Fortress Europe Looms as EU Countries Implement Heightened Border Controls

After the governments of both Sweden and Denmark announced Monday new border controls to stem the flow of migrants and refugees, fear is spreading across Europe that the continent’s landmark open border policy will soon be nothing but a dream.

In an attempt to halt the tide of migration at its southern border, Sweden imposed new identity checks for travelers arriving from Denmark, marking the first time since the 1950s that travelers between the two Scandinavian states face such restrictions.

In turn, the government of Denmark, fearful that the new Swedish checks would cause asylum seekers to flock to its borders, swiftly announced the immediate implementation of random checks at its border with Germany.

“We are simply reacting to a decision made in Sweden,” said Danish Prime Minister Lars Lokke Rasmussen. “This is not a happy moment at all.”

Across Europe there is growing concern that the 26-nation passport-free Schengen Zone is at risk as the dueling crises of war and global warming are driving an unprecedented number of refugees to Europe and elsewhere.
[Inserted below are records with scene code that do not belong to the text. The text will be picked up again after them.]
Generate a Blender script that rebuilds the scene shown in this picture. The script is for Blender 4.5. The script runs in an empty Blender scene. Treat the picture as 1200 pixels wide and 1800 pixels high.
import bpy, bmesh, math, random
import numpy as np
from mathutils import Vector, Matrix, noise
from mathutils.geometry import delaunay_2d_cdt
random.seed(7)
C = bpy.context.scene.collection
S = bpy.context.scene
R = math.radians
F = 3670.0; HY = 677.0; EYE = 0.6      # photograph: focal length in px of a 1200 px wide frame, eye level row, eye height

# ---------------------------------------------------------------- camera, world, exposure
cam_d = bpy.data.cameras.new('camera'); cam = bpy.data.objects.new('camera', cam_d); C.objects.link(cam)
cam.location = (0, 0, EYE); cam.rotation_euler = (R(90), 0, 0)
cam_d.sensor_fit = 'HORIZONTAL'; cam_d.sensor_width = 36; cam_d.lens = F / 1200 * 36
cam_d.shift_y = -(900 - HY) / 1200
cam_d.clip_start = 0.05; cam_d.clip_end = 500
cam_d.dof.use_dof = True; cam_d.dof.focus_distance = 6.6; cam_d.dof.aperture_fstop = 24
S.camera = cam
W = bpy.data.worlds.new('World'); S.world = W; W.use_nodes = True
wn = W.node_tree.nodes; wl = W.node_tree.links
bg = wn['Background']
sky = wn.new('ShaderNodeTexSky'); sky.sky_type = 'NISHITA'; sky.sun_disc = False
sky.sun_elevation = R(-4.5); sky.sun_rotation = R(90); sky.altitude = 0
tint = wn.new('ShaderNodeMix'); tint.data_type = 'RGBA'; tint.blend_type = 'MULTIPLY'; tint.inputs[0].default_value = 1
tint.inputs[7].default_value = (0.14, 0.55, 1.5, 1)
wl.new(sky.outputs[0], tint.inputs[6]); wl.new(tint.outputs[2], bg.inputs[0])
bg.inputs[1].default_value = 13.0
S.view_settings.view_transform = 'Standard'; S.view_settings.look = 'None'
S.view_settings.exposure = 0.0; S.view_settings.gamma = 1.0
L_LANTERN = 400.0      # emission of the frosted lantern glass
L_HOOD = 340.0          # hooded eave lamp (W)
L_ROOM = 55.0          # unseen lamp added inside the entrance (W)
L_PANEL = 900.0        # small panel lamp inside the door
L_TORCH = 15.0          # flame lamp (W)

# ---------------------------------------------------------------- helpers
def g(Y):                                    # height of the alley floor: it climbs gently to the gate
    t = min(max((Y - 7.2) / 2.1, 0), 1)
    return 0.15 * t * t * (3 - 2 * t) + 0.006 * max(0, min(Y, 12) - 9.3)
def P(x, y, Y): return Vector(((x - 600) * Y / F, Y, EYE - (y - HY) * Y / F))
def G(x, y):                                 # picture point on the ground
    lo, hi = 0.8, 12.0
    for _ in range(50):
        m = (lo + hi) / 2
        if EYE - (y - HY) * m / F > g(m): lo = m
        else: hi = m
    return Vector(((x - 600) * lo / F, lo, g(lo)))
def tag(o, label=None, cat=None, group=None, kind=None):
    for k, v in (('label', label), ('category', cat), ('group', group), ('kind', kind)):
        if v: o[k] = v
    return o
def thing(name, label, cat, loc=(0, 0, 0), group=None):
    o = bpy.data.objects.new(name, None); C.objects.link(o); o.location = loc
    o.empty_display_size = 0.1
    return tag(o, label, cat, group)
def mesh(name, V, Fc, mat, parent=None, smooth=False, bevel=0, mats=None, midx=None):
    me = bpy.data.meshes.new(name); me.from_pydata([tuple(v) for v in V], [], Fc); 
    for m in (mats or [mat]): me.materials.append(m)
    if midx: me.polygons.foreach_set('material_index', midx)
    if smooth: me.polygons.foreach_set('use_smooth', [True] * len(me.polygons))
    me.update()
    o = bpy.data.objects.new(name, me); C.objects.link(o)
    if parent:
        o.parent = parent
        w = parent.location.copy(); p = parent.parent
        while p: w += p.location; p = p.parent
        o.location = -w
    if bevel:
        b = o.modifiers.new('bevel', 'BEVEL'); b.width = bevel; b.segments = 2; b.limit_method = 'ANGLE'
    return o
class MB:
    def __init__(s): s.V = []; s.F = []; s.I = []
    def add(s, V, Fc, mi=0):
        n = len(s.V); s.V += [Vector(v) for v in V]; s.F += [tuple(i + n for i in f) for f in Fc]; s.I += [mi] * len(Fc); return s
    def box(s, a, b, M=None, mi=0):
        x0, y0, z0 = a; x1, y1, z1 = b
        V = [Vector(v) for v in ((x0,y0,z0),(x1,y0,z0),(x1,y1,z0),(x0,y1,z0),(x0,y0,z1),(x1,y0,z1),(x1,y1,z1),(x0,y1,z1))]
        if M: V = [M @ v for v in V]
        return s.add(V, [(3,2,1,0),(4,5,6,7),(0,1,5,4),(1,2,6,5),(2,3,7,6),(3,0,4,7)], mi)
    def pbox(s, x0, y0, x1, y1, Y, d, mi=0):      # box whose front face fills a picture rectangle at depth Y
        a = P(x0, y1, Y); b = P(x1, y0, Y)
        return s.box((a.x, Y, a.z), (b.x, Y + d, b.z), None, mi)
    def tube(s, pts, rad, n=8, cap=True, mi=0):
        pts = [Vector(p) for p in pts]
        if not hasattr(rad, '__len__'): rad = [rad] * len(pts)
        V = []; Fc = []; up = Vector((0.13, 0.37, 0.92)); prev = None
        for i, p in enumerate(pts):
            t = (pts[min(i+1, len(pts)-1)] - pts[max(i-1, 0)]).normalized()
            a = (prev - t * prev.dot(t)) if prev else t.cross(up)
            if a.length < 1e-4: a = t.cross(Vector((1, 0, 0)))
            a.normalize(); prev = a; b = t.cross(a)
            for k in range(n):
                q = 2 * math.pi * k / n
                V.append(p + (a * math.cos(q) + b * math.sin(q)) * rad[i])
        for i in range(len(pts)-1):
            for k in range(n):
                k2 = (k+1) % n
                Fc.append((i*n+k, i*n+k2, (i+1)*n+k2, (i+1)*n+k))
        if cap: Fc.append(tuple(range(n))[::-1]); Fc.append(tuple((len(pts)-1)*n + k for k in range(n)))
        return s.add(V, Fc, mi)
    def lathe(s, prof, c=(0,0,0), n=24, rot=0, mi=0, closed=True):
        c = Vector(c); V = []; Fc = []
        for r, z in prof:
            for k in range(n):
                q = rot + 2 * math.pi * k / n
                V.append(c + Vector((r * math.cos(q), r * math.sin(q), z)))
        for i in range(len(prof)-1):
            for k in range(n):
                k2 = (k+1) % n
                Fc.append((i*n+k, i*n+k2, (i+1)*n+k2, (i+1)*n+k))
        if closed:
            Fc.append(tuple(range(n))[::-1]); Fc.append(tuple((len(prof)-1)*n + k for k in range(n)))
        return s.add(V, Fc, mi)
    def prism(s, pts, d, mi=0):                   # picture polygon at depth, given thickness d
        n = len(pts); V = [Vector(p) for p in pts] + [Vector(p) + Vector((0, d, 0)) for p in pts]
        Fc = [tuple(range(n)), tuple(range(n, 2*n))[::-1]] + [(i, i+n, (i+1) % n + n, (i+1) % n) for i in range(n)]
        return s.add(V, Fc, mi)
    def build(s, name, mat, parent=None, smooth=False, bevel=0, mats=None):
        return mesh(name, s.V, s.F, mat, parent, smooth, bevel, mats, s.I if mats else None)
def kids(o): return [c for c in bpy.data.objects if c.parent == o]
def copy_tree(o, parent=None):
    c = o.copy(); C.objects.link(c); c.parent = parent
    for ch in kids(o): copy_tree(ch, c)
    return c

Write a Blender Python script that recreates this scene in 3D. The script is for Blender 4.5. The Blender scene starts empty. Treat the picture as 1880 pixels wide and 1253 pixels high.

Meanwhile, growing xenophobia across the continent in the wake of the Paris attacks has bolstered efforts to shore up previously open borders.

“Freedom of movement is an important principle—one of the biggest achievements (in the European Union) in recent years,” German foreign ministry spokesman Martin Schaefer told reporters on Monday. “Schengen is very important but it is in danger,” he said.